ID :
144385
Fri, 10/01/2010 - 11:16
Auther :

China frees 3 of 4 detained Japanese, 3 to return home Thurs.+



BEIJING/TOKYO, Sept. 30 Kyodo -
China on Thursday released three of the four Japanese construction company
employees who had been detained in the northern province of Hebei since Sept.
20 for allegedly entering a military zone without permission and videotaping
facilities there.
The three Fujita Corp. employees were released in the morning ''after admitting
to have violated Chinese law and showing regret for their mistake,'' the
official Xinhua News Agency reported, adding that the fourth is still being
held for investigation.
Fujita confirmed the release of Yoshiro Sasaki, Hiroki Hashimoto and Junichi
Iguchi along with a Chinese employee of its local unit who visited the site,
located on the outskirts of the provincial capital Shijiazhuang, along with the
four Japanese.
It said it hopes to see still-detained Sadamu Takahashi set free ''as soon as
possible.''
A senior Japanese Foreign Ministry official said that a diplomat at the
Japanese Embassy in Beijing contacted the three over the phone, and that they
are expected to return to Japan later Thursday.
''The (fourth) Japanese national...is still under further investigation,''
Chinese Foreign Ministry spokeswoman Jiang Yu said, without referring to a
potential timing of Takahashi's release.
''I believe relevant authorities will handle this case according to law,''
Jiang told a news conference.
Despite the continued detention of Takahashi, sources close to Japan-China
relations said China is likely to start reversing a hard-line stance toward
Japan and mending bilateral ties, which saw sharp deterioration in the wake of
Japan's arrest of a Chinese fishing boat captain over maritime collisions near
the disputed Senkaku Islands in the East China Sea on Sept. 7.

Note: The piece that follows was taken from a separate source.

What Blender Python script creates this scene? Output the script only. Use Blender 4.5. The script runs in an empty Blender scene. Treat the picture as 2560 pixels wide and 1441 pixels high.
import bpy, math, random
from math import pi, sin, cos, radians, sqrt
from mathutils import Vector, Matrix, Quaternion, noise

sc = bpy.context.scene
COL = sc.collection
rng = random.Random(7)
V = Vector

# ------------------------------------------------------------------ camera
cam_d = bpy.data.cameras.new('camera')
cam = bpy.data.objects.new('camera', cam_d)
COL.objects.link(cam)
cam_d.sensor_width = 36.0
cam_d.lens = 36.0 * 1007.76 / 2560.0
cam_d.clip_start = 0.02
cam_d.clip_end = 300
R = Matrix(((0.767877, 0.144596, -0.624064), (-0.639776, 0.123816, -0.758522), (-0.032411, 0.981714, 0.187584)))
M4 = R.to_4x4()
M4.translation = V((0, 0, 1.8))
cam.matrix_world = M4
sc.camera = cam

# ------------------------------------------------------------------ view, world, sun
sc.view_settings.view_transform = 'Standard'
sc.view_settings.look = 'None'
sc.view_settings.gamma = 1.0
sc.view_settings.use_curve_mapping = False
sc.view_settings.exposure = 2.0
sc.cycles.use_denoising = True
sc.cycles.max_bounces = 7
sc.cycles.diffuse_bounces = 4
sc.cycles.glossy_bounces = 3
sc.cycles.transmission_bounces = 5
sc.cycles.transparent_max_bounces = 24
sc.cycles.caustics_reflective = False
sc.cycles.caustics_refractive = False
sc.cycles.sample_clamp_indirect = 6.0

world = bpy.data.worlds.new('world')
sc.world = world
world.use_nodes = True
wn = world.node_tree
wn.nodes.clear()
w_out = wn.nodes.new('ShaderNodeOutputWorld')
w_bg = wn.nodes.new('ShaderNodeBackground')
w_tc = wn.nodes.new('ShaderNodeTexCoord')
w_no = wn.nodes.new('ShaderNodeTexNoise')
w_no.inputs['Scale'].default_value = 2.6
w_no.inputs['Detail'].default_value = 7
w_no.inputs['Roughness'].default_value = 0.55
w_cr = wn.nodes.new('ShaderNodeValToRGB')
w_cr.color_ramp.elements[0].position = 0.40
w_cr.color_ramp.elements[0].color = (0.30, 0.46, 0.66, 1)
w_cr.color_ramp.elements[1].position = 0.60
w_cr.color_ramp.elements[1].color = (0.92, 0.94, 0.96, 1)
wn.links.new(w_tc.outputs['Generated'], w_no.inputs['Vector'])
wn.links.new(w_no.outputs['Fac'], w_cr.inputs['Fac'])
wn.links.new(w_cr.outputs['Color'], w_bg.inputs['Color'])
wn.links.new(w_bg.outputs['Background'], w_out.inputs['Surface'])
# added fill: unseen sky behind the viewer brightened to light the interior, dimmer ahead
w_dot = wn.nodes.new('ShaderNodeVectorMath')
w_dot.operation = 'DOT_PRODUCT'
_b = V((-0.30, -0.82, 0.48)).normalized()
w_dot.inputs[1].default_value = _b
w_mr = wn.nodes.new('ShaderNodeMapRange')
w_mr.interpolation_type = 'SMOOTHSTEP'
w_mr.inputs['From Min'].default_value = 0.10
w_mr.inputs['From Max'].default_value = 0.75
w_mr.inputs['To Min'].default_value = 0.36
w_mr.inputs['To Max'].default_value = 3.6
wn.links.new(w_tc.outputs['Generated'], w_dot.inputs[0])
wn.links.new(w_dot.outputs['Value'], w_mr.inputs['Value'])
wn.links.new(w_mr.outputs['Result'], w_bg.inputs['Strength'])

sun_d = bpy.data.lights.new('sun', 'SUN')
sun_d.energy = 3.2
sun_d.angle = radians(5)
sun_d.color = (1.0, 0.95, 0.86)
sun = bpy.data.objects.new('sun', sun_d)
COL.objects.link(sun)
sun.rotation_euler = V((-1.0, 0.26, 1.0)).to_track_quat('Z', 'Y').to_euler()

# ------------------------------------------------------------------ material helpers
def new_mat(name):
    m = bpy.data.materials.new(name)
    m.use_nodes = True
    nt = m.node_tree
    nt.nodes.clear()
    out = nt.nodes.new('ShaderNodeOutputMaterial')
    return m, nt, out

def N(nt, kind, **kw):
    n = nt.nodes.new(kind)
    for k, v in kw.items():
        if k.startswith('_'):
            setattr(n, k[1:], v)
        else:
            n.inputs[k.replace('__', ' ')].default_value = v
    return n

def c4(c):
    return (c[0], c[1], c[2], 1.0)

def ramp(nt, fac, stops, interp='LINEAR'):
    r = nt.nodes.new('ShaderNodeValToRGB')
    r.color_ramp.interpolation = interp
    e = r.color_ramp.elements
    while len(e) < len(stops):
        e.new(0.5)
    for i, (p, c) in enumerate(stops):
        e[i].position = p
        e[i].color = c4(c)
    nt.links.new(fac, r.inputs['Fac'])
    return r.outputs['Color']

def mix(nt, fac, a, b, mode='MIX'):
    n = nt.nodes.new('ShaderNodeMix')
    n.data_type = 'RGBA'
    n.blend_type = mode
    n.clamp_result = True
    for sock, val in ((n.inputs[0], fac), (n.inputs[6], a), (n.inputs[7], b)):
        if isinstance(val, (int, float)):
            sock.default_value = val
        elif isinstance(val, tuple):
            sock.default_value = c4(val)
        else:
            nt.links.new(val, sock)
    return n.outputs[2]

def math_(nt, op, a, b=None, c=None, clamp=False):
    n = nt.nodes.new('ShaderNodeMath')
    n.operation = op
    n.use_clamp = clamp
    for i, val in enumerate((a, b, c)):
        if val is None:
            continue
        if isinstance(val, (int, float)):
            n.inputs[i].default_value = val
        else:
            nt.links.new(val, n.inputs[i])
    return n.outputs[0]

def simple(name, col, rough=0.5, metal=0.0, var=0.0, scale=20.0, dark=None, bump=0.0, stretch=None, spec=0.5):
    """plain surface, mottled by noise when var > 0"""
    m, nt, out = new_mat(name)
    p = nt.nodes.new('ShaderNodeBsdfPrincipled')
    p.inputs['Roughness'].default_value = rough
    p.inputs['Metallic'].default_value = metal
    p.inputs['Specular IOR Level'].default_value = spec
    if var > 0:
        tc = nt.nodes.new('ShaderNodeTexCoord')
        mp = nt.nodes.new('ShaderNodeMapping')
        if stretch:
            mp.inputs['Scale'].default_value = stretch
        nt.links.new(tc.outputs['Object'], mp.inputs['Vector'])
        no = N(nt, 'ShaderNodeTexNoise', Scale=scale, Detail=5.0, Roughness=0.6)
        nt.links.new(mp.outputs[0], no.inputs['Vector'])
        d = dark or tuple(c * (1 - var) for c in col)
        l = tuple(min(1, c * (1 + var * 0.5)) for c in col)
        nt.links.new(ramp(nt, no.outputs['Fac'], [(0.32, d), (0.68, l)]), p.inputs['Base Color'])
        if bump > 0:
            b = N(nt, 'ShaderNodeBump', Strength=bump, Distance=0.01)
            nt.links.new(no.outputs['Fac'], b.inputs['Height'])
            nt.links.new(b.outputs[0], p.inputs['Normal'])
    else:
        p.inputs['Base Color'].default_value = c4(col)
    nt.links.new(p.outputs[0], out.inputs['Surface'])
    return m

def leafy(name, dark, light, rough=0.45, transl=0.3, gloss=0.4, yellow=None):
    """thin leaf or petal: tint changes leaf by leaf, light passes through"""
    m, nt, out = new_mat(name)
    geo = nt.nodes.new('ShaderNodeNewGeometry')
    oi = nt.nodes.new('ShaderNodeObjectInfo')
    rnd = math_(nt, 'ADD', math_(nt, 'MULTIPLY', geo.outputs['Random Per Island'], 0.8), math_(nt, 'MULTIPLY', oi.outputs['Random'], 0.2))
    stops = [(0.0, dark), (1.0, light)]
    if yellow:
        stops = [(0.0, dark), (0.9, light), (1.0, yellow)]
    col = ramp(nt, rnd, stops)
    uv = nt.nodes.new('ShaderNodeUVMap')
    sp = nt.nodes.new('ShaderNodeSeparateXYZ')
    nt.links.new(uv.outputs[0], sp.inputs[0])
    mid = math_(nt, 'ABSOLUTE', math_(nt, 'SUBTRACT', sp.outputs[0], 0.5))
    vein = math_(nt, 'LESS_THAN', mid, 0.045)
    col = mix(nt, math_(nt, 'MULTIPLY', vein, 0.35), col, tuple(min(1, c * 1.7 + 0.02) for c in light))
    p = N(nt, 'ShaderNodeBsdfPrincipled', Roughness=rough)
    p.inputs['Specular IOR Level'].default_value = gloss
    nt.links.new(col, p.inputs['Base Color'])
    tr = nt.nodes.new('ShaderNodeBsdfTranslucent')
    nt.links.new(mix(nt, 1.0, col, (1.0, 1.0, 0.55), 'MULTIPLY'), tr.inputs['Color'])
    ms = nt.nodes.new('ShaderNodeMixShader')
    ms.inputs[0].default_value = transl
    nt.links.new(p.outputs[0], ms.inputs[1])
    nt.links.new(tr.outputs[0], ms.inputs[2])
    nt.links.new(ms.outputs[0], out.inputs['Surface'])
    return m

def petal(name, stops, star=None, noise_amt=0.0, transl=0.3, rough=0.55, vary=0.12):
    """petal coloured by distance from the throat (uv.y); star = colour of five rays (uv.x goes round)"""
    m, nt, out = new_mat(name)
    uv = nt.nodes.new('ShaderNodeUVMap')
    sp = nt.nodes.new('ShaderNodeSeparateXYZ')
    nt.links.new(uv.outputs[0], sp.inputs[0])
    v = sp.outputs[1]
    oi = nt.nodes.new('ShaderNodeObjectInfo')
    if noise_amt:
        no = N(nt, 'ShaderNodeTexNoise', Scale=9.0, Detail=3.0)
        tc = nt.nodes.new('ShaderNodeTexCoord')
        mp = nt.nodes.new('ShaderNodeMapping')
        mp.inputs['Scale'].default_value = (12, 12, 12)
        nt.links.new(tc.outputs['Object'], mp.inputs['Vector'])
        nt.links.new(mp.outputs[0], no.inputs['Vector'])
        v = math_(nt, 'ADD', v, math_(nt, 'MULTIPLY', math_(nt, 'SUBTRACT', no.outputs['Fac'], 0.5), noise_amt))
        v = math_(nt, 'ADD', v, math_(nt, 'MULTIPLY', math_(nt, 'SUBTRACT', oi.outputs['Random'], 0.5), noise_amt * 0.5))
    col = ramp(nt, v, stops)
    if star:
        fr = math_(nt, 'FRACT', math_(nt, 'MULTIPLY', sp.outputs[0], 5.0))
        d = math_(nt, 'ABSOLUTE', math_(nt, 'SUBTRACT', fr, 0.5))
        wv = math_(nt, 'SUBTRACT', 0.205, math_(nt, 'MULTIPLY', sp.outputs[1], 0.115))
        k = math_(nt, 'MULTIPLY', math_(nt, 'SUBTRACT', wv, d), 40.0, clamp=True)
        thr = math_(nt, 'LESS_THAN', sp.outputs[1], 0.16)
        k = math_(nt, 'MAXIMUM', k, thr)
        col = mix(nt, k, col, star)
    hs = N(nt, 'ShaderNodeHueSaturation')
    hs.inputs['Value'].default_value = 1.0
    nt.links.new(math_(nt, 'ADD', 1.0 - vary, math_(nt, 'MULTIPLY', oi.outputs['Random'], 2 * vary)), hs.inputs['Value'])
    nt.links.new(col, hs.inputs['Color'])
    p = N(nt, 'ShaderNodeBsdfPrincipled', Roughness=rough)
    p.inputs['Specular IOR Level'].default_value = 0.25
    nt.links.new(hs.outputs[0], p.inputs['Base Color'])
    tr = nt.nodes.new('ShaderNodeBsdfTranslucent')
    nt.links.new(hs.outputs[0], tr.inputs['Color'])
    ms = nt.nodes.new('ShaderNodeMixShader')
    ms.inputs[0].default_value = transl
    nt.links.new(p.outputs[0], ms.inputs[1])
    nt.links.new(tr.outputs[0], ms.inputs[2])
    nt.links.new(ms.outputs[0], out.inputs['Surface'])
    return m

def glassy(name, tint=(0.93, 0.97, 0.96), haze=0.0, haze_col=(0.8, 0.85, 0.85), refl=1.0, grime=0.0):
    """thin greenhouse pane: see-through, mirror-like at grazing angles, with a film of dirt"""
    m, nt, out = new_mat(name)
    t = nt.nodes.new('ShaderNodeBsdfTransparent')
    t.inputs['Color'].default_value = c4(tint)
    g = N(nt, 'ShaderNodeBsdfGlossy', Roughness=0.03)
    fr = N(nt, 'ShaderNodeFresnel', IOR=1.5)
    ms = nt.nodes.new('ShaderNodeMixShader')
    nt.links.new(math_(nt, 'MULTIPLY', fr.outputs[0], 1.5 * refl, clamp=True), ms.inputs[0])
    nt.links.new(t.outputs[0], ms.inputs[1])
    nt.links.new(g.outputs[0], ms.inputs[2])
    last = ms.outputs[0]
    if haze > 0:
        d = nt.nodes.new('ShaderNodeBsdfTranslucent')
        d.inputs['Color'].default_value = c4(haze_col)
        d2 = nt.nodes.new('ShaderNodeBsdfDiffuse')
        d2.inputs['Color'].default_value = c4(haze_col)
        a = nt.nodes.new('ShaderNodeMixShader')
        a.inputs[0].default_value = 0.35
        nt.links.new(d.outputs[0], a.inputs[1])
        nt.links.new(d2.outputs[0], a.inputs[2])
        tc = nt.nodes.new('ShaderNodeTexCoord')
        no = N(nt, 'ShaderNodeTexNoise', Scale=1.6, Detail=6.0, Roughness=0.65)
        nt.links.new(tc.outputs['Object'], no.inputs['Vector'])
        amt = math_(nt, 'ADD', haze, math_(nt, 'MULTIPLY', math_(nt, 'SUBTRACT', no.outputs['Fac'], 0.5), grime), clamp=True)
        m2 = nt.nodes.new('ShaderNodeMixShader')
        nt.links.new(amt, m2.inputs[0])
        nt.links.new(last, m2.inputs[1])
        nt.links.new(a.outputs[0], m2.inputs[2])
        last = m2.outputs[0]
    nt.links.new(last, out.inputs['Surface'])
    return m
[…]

Japanese prosecutors freed the skipper last Saturday.
In Tokyo, Japanese Foreign Minister Seiji Maehara said he will seek the early
release of Takahashi following the freeing of his three colleagues.
''I want to seek a quick resolution as one other remains,'' Maehara told a
parliamentary session.
The Fujita employees had visited the area in question to inspect a potential
construction site for a plant that would process chemical weapons abandoned in
China by the Japanese military at the end of World War II.
China strictly controls visitors in military-related areas. While it is not
uncommon for visitors who inadvertently take photos or video to be detained,
they are usually fined and freed the same day.
State Secretary for Foreign Affairs Yutaka Banno told journalists that Japan
''will ask China to ensure the safety of the remaining one, our continued
access to him and a quick settlement of the case from a humanitarian
standpoint.''
Observers suspect the Chinese detention of the four Japanese nationals may have
been part of retaliatory steps Beijing had taken against Japan over its earlier
detention of Chinese ship skipper Zhan Qixiong.
Zhan was arrested and sent to prosecutors on suspicion of deliberately causing
his vessel to collide with a Japanese patrol boat pursuing it near the islets,
administered by Japan but claimed by China and Taiwan.
Japan released the 14 crew members on Sept. 13, but continued to detain Zhan
for further investigations.
The incident caused bilateral relations to deteriorate their lowest level in
years, prompting China to announce a series of countermeasures such as the
suspension of ministerial and higher-level exchanges and postponing scheduled
talks with Japan over an undersea gas bed dispute.